The T-shaped cross-section rotary levers 40 are, in addition, useful for carrying the container H4 when the lid 36 is fixed in position.
By the above construction, it becomes possible to effect bread baking without damaging yeast.
Thus, the arrangement of the above embodiment which provides the shape of the main container and structure of the lid effective for baking bread by microwave energy without employment of electric heaters, has features as follows:

(1) The U-shaped cross section of the lid 36 having the flange portion 44 extending outwardly from its upper edge increases the contact area or contact length with respect to the main container 37, thereby preventing entry of microwaves into said main container (Otherwise, yeast may be killed by the entry of microwaves, and fermentation can not be fully effected).
(2) By forming the small holes 45 in the lid 36, extra steam or vapour is allowed to escape so as to prevent the bread material from becoming sticky.
(3) The arrangement to fix the lid 36 to the main container 37 through utilization of the protrusion 49 of the flexible cover 48 by turning the rotary lever 40 of the main container 37, advantageously prevents entry of the microwaves into said container.
(4) By the flexible covers 48 attached to the lid 36, the microwave absorbing heat generating layer on the lid is prevented from directly contacting the rotary clamp levers 40, and thus, the surface treatment is protected against any damage.

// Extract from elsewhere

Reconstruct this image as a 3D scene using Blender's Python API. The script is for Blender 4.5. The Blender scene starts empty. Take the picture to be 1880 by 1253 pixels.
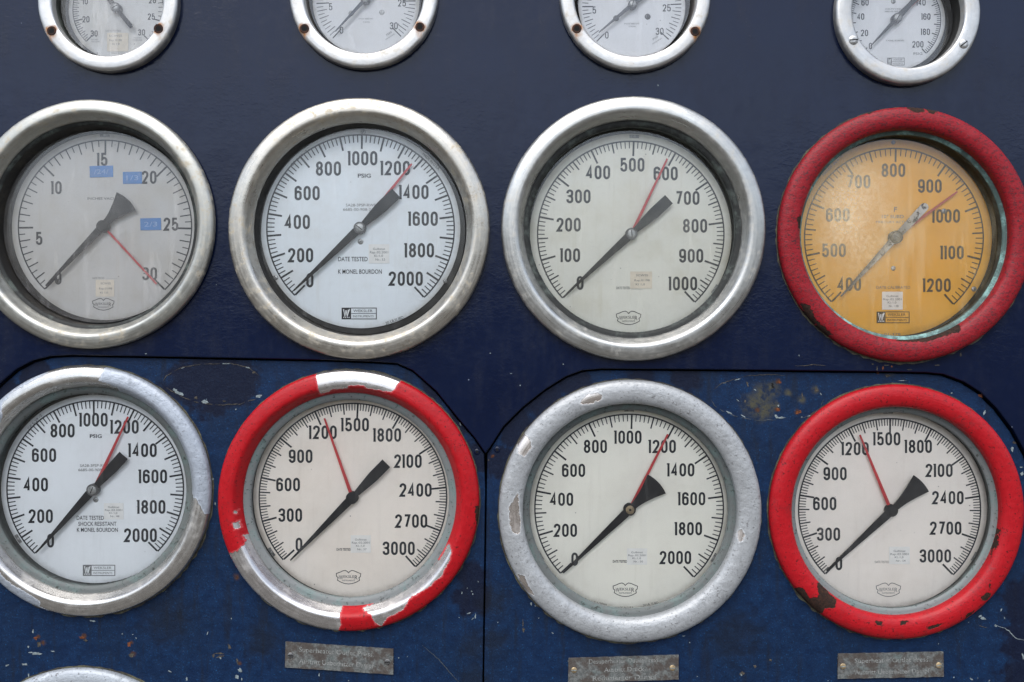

As is clear from the foregoing description, the lid for preventing entry of microwaves into the main container may be fixed readily and positively, and moreover, damage to the surf ace treatment of the lid at the portion where the rotary levers contact can be advantageously prevented, while in the state where the lid is fixed, the rotary levers can be utilized as handles for the container.

Claims

A heat generating container for use in a microwave oven, comprises a metallic main container, a detachable metallic lid for said metallic main container, and a microwave absorbing heat generating layer formed on the outer surface of said metallic main container and the outer surface of said metallic lid, said microwave absorbing heat generating layer being of different thicknesses at respective sections of the container and lid to accommodate different amounts of microwaves received by the respective sections for uniform heat generation over said main container and said lid.
A heat generating container according to claim 1 wherein a heat-resistant insulative packing is disposed between said main container and said lid.
A heat generating container according to claim 2, wherein said heat-resistant insulating packing is made of silicone material.
A heat generating container according to any one of claims 1 to 3 further comprising rotary levers each having a T-shaped cross section and pivotally provided on an upper side wall of said main container, and engaging covers provided on an upper surface of said lid in positions to engage said rotary levers for releasable fixing said lid to said main container.
A heat generating container according to any one of claims 1 to 4 wherein the microwave absorbing heat generating layer is formed by application of a paint comprising 10 to 60% of resin substantially heat resistant to 150°C, ferrite powder, and a sealing material.
A heat generating container according to any one of claims 1 to 4 wherein the microwave absorbing, heat generating layer is formed by plasma spray coating with ferrite and SiC.
A heat generating container according to any one of claims 1 to 4 wherein the microwave absorbing, heat generating layer is formed by flame coating with ferrite and SiC.
A heat generating container according to any one of claims 1 to 7 wherein the microwave absorbing, heat generating layer is covered by a layer of microwave transmitting, heat resistant paint.